De hecho, cuando me casé, había una posibilidad cierta y real de que fuera estéril,
por haber pasado la brucelosis.
Pero
tuve hijos. Y los hijos pillan de improviso a todo el mundo. Estoy seguro de
que a nadie le han advertido de que significa realmente tener hijos. Nadie te
puede explicar que los hijos son sobre todo una trampa mental, un freno siempre
presente en tu cabeza que no hay forma de sacarlo y que condiciona hasta tus
ilusiones y pensamientos.
Al
principio, tener hijos, te da una cierta satisfacción. Sentir que eres capaz de
educarlos, que no son unos malditos bastardos sino que saben decir por favor y
gracias, que empiezan a leer balbuceantes y luego leen de corrido, que aprenden
a razonar… Tiene gracia.
Pero
todo se acaba.
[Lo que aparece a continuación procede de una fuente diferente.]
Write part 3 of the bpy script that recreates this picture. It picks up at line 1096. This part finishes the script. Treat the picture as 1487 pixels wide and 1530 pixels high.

Llega un momento en que después de haber tenido un par de
conversaciones interesantes con tus hijos, dejan de tener gracia. Porque ahora,
lo que les falta, es que la vida les pula. Que se lleven palos en campos
diversos: el amor, los estudios, las amistades… que se den cuenta que nada es
absoluto y que tienen que aprender a relativizar y subordinar.
Y
mientras llegan a eso, son desagradables.
Mis
hijos tienen casi 19 y casi 16. Y me sobran. Ya no tienen ningún interés para mí
y yo ningún interés para ellos. Son unas personas a las que no invitaría a
cenar. No me apetece hablar con ellos. No es que sean malos, es que están en
otro nivel. Y como están en otro nivel, no tenemos casi nada en común, no estamos
en la misma onda.
Está
claro que tengo la obligación de criarlos y educarlos, pero en este momento es
la vida la que les ha de enseñar lo que les falta, y es un proceso que yo ya he
pasado, mis amigos son otra gente, con otras vivencias y otros intereses. Y con
ellos hay un muro inquebrantable que separa nuestros puntos de vista, y hace
horrible cualquier conversación. Por que yo ya estoy de vuelta y ellos están yendo.
Y mi experiencia no les aporta nada, porque eran otros tiempos y porque nadie
escarmienta en cabeza ajena.
Olvidémonos
del cariño y demás zarandajas, hoy por hoy tengo en casa dos parásitos que
necesitan salir y espabilarse. Y a mi me molestan y estorban y yo les molesto y
estorbo a ellos.
Y
esto es así para todos los progenitores del mundo, se pongan como se pongan.